Third-party tools deserve especially close attention. Public entities may not code those systems directly, but they are still responsible for the accessibility of services offered to the public. That means reviewing contracts, requiring accessibility documentation, testing platforms before purchase or renewal, and establishing remediation obligations with vendors. The additional implementation period is the right time to strengthen procurement language and stop introducing new inaccessible technology while older issues are being addressed.

How can public entities prioritize accessibility work instead of trying to fix everything at once?

The most effective approach is risk-based and service-based prioritization. In other words, start with the digital content and tools that people rely on most and where barriers create the greatest harm. This usually includes emergency alerts, public safety information, applications for benefits or permits, payment systems, service request channels, election information, meeting access, school or transit information, and any transaction that affects a person’s rights, responsibilities, or access to public programs. Accessibility efforts should focus first on removing barriers from these critical services before moving to lower-priority content.

Public entities should also prioritize by issue type. Some fixes produce outsized results quickly, such as correcting navigation structure, ensuring keyboard access, fixing form labels and error messages, improving color contrast, adding captions, replacing image-only buttons, and remediating heavily used documents. Template-level fixes are especially valuable because they improve many pages at once. Likewise, solving recurring content authoring problems through training and workflow changes can prevent the same barriers from being recreated every week.

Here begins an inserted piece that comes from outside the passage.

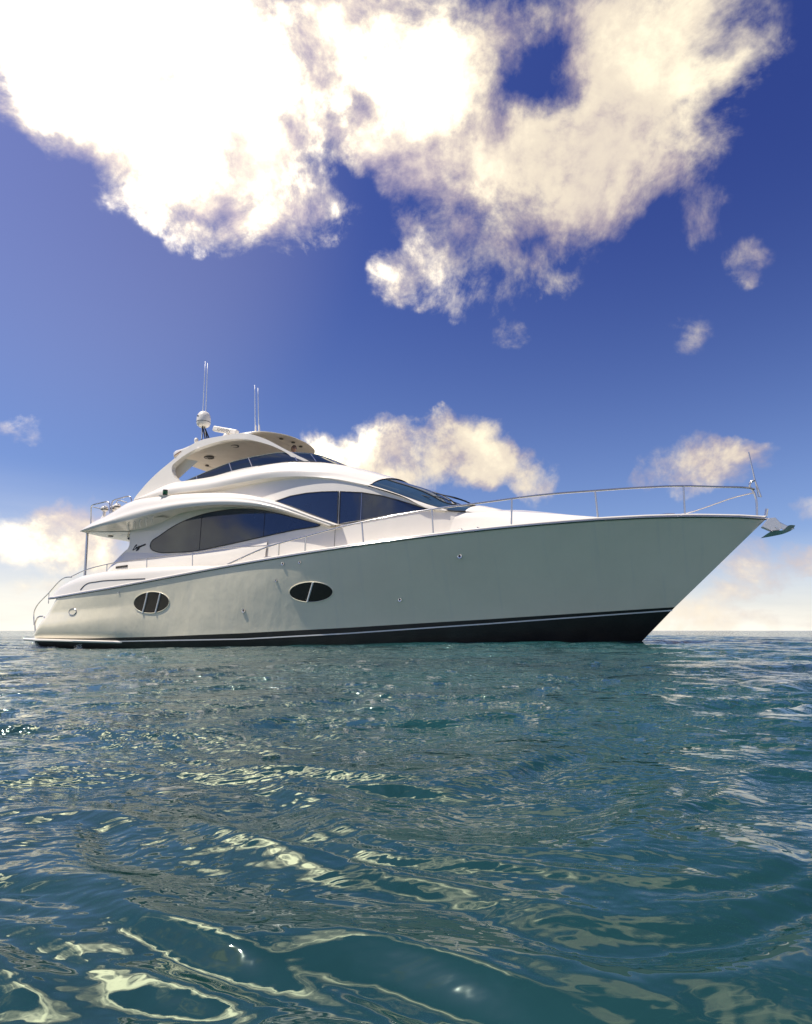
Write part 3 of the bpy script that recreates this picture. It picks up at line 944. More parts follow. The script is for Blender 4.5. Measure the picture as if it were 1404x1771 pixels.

At the same time, prioritization should not become a justification for indefinite delay on harder systems. A sound roadmap includes immediate fixes, medium-term platform improvements, and longer-term replacement planning for legacy tools that cannot be adequately remediated. It should also include a process for public feedback so residents can report problems and request accessible alternatives. A phased strategy is sensible; passive waiting is not. The extra time works best when it is used to make visible, documented progress against a defined plan.

What long-term practices will help public entities stay compliant after the deadline, not just reach it?

Lasting accessibility depends on operational habits, not one-time cleanup. Public entities that want to stay compliant should build accessibility into governance, procurement, content publishing, design, development, testing, and staff training. That starts with clear internal standards for web pages, documents, multimedia, and apps, along with assigned responsibilities for who reviews what and when. Accessibility should be part of project kickoff, design review, quality assurance, and vendor management rather than an afterthought at launch.

Training is also essential. Content authors need to know how to create accessible headings, links, tables, images, and documents. Developers need to understand semantic structure, keyboard behavior, focus management, and screen reader compatibility. Communications teams need workflows for captions, transcripts, and accessible social and multimedia content. Procurement staff need to ask the right questions before buying software. When accessibility knowledge is concentrated in one person or one department, compliance becomes fragile. When it is distributed across roles, it becomes much more durable.

Regular monitoring is the final piece. Digital environments change constantly, and new barriers can be introduced with a routine content update, plugin installation, app release, or vendor upgrade. Public entities should use ongoing audits, manual testing, user feedback channels, and periodic policy review to keep accessibility performance visible over time. The real value of the extra Title II web rule time is that it allows organizations to move beyond reactive remediation and create a mature accessibility program that supports equal access as a standard part of public service delivery.